- DATASET SECTION:
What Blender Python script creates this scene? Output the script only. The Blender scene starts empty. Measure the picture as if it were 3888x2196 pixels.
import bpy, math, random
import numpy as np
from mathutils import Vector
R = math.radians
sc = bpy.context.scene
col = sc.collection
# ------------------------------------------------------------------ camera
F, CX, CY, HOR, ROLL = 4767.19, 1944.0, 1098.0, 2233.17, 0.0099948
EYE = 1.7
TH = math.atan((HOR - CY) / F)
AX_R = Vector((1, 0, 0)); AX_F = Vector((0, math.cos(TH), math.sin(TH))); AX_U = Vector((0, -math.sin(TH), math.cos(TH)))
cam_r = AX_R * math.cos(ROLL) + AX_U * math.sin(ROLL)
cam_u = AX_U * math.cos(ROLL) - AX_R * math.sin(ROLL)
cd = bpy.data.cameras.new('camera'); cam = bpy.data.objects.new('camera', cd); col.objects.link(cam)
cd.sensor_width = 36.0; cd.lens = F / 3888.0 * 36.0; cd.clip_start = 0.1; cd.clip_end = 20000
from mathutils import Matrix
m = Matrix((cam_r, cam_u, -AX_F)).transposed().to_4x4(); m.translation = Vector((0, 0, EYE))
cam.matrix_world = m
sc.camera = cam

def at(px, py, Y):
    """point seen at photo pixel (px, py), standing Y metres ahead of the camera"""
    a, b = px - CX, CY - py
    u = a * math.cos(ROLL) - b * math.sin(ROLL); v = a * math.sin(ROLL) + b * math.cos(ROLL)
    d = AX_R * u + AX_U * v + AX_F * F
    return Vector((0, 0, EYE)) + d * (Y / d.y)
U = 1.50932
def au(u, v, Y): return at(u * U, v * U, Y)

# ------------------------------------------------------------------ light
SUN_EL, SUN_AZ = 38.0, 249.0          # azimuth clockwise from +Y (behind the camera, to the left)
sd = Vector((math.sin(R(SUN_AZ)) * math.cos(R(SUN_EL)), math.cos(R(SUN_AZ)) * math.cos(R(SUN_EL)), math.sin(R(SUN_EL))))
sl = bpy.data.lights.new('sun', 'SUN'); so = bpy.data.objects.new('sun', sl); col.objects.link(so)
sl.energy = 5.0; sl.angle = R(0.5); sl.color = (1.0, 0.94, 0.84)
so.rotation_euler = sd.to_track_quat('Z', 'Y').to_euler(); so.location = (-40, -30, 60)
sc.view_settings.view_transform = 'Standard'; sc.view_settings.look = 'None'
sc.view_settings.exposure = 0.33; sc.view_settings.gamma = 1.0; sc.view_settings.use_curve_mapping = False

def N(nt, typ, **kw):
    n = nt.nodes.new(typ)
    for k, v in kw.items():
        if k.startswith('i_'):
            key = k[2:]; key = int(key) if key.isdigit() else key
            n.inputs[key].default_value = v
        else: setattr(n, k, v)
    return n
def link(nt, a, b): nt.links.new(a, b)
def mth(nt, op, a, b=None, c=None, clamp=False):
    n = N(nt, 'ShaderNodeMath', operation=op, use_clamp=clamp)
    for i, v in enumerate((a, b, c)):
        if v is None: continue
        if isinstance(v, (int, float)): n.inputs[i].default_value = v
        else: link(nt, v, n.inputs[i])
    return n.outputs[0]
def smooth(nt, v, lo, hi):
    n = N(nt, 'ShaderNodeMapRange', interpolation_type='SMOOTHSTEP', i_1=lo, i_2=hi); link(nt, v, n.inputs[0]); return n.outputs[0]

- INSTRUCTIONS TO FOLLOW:
Copy out the whole listing exactly as written.

- RESULT OF THIS TASK:
What Blender Python script creates this scene? Output the script only. The Blender scene starts empty. Measure the picture as if it were 3888x2196 pixels.
import bpy, math, random
import numpy as np
from mathutils import Vector
R = math.radians
sc = bpy.context.scene
col = sc.collection
# ------------------------------------------------------------------ camera
F, CX, CY, HOR, ROLL = 4767.19, 1944.0, 1098.0, 2233.17, 0.0099948
EYE = 1.7
TH = math.atan((HOR - CY) / F)
AX_R = Vector((1, 0, 0)); AX_F = Vector((0, math.cos(TH), math.sin(TH))); AX_U = Vector((0, -math.sin(TH), math.cos(TH)))
cam_r = AX_R * math.cos(ROLL) + AX_U * math.sin(ROLL)
cam_u = AX_U * math.cos(ROLL) - AX_R * math.sin(ROLL)
cd = bpy.data.cameras.new('camera'); cam = bpy.data.objects.new('camera', cd); col.objects.link(cam)
cd.sensor_width = 36.0; cd.lens = F / 3888.0 * 36.0; cd.clip_start = 0.1; cd.clip_end = 20000
from mathutils import Matrix
m = Matrix((cam_r, cam_u, -AX_F)).transposed().to_4x4(); m.translation = Vector((0, 0, EYE))
cam.matrix_world = m
sc.camera = cam

def at(px, py, Y):
    """point seen at photo pixel (px, py), standing Y metres ahead of the camera"""
    a, b = px - CX, CY - py
    u = a * math.cos(ROLL) - b * math.sin(ROLL); v = a * math.sin(ROLL) + b * math.cos(ROLL)
    d = AX_R * u + AX_U * v + AX_F * F
    return Vector((0, 0, EYE)) + d * (Y / d.y)
U = 1.50932
def au(u, v, Y): return at(u * U, v * U, Y)

# ------------------------------------------------------------------ light
SUN_EL, SUN_AZ = 38.0, 249.0          # azimuth clockwise from +Y (behind the camera, to the left)
sd = Vector((math.sin(R(SUN_AZ)) * math.cos(R(SUN_EL)), math.cos(R(SUN_AZ)) * math.cos(R(SUN_EL)), math.sin(R(SUN_EL))))
sl = bpy.data.lights.new('sun', 'SUN'); so = bpy.data.objects.new('sun', sl); col.objects.link(so)
sl.energy = 5.0; sl.angle = R(0.5); sl.color = (1.0, 0.94, 0.84)
so.rotation_euler = sd.to_track_quat('Z', 'Y').to_euler(); so.location = (-40, -30, 60)
sc.view_settings.view_transform = 'Standard'; sc.view_settings.look = 'None'
sc.view_settings.exposure = 0.33; sc.view_settings.gamma = 1.0; sc.view_settings.use_curve_mapping = False

def N(nt, typ, **kw):
    n = nt.nodes.new(typ)
    for k, v in kw.items():
        if k.startswith('i_'):
            key = k[2:]; key = int(key) if key.isdigit() else key
            n.inputs[key].default_value = v
        else: setattr(n, k, v)
    return n
def link(nt, a, b): nt.links.new(a, b)
def mth(nt, op, a, b=None, c=None, clamp=False):
    n = N(nt, 'ShaderNodeMath', operation=op, use_clamp=clamp)
    for i, v in enumerate((a, b, c)):
        if v is None: continue
        if isinstance(v, (int, float)): n.inputs[i].default_value = v
        else: link(nt, v, n.inputs[i])
    return n.outputs[0]
def smooth(nt, v, lo, hi):
    n = N(nt, 'ShaderNodeMapRange', interpolation_type='SMOOTHSTEP', i_1=lo, i_2=hi); link(nt, v, n.inputs[0]); return n.outputs[0]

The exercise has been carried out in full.